On Monday, the Senate will begin holding confirmation hearings for President Biden's Supreme Court nominee, Judge Ketanji Brown Jackson. Modern confirmation hearings have many flaws, and there is no shortage of critics decrying recent hearings as useless, ridiculous,  a "circus," or even "verging on the absurd." Many of the criticisms are valid. For example, it's true that many of the questions and statements made by the senators are grandstanding, rather than serious examinations of the nominee's views and qualifications.

Nonetheless, I believe confirmation hearings serve a useful purpose. I explained why in an October 2020 post written at the time the Senate was considering the nomination of Amy Coney Barrett. Most of what I said remains valid today:

[T]he hearings serve useful purposes, despite their severe flaws.  Requiring the nominee to run this gauntlet deters the nomination of cronies and hacks who aren't knowledgeable and smart enough to avoid looking like idiots on national TV, as well as those who lack basic knowledge of constitutional law issues. As [Adam] White puts it, " the process deters palpably unqualified nominations. Presidents know they cannot nominate a judge who cannot convey a basic understanding of the law in response to senators' questions."
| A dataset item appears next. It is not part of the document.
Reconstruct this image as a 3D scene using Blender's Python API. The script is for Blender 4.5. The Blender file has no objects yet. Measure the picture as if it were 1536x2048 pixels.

The confirmation process also creates opportunities for opposing party senators (and others) to dig for possible ethical and other flaws in the nominee's background. This too helps deter some of the worst potential nominees….

I have significant disagreements with, and reservations about, all of the justices confirmed during my professional lifetime. But all are highly capable jurists, and none have turned out to be simply crude minions of whichever president or party secured their appointment. In the cases of Neil Gorsuch and Sonia Sotomayor, they have even turned out to be significantly better in some respects than I expected at the time….

In addition, the use of outside expert witnesses for and against the nominee allows those witnesses (and the senators) to call attention to important legal issues that otherwise might not get as much air time normally. I saw a small example of this myself, when I testified at then-Judge Sonia Sotomayor's confirmation hearing in 2009, becoming perhaps the first witness at such a hearing to focus on constitutional property rights issues. That I was the person testifying mattered very little. But it was notable that these important questions (eminent domain and asset forfeiture) got some national attention they might not otherwise have received. More recent confirmation hearings have featured insightful testimony on issues such as executive power, and the strengths and weaknesses of originalism and living constitutionalism.

Only a small minority of voters are likely to watch those parts of the hearings that feature outside witnesses (as opposed to the nominee herself). But that minority is still many more people than would pay attention to most such constitutional issues at other times….

And, while most of the questions and answers in confirmation hearings have little value, occasionally they do elicit some useful information. Just this week, Barrett's answers to various senators' questions provided some helpful insight on her likely approach to the Obamacare severability case currently before the Supreme Court….

It's worth noting that Barrett's answers about the Obamacare severability case did indeed prefigure her vote on that case when the Court issued its decision a few months later (she voted against the challenge brought by a coalition of red state governments and, in large part, backed by the Trump administration).

It's fine to beat up on the flaws of Supreme Court confirmation hearings. I sometimes do it myself! But it's also worth remembering that we would likely be worse off without them.